PETER MASON reviews a book with a sometimes candid look at the Chelsea star that doesn't get under his skin

Huddy: the official biography of Alan Hudson
Jason Pettigrove
St David’s Press, £13.99
 
 

AS A gifted midfielder for Chelsea, Stoke and Arsenal, Alan Hudson was a maverick English footballer who won the hearts of terrace fans during the 1960s and ’70s but whose carousing lifestyle and anti-authoritarian attitude resulted in a career that fell short of its initial promise.
 

While Hudson won cups with Chelsea and became a legendary figure at Stoke, he played just twice for England. Many thought he should have had 50 or more caps, but his peak years were seen out in the backwaters of the North American Soccer League. 
 
Once his footballing days were over, alcoholism, bad judgement and bad luck played their part in a disjointed, sometimes troubled, later life, which in recent years has been blighted by the horrific injuries he sustained when a hit-and-run driver mowed him down on a street in east London.
 
Jason Pettigrove’s account of Hudson’s ups and downs is easy to digest and engaging enough to be read in one hit.

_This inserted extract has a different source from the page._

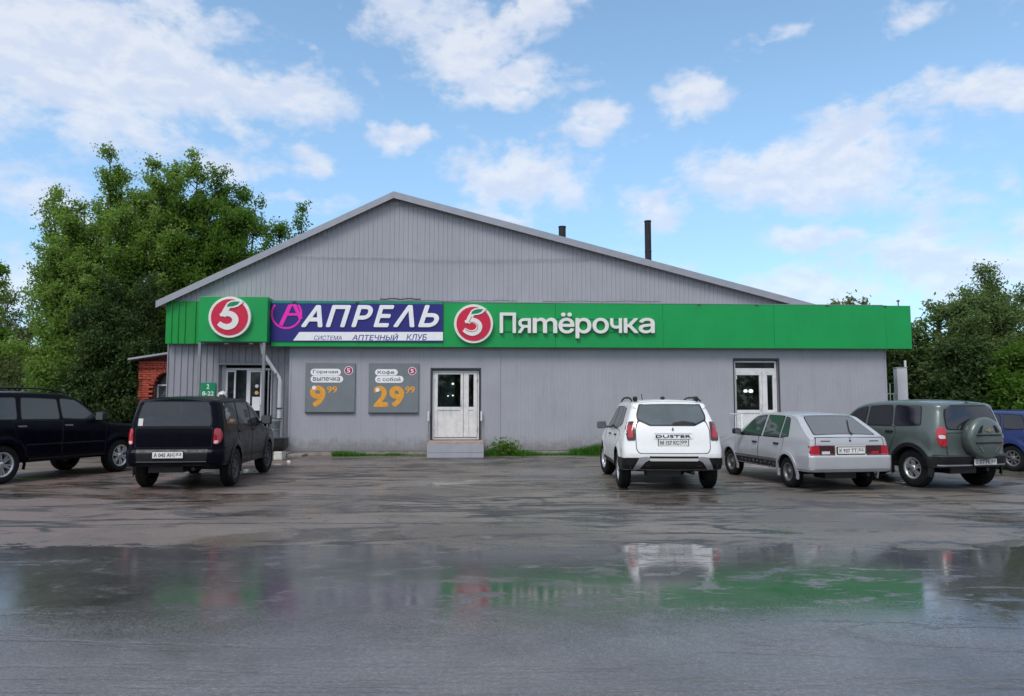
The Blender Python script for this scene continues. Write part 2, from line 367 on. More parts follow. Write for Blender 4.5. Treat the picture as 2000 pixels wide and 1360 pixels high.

Entertaining and well informed about his playing days and insightful about some of the painful times that followed, it’s also refreshingly candid in places, conceding readily, for example, that Hudson was an inattentive husband and father who frequently put alcohol and womanising before the needs of his family. 
 
It’s also upfront about his mood swings and debilitating periods of depression, some of which have taken him to the edge of sanity.
 
But there’s also a one-sidedness to the project, for, although the book presents us with the occasional voice of a critic, in general there’s little to hear from anyone who might have an alternative to Hudson’s idiosyncratic world view. 
 
Given that he’s such a tricky personality to understand, any detailed attempt to explain Hudson’s complex psyche would have been more than welcome, especially as Pettigrove is a friend. 
 
Instead, on the occasions when we do get to consider the nature of the man, analysis is often confined to the idea that “Alan is Alan, and that’s just the way he is.” 
 
This is particularly disappointing when there are so many fascinating avenues to explore in that direction, including a consideration of how much Hudson was responsible for his own footballing difficulties and how much the conservative forces in control of the game were to blame for stifling his influence. 
 
While the benefit of an official biography is that it provides access to inside information that might not otherwise be available, the flip side is that it can result in a one-eyed portrayal.

While this book is by no means a hagiography and is well worth a read, it never quite provides us with a three-dimensional profile.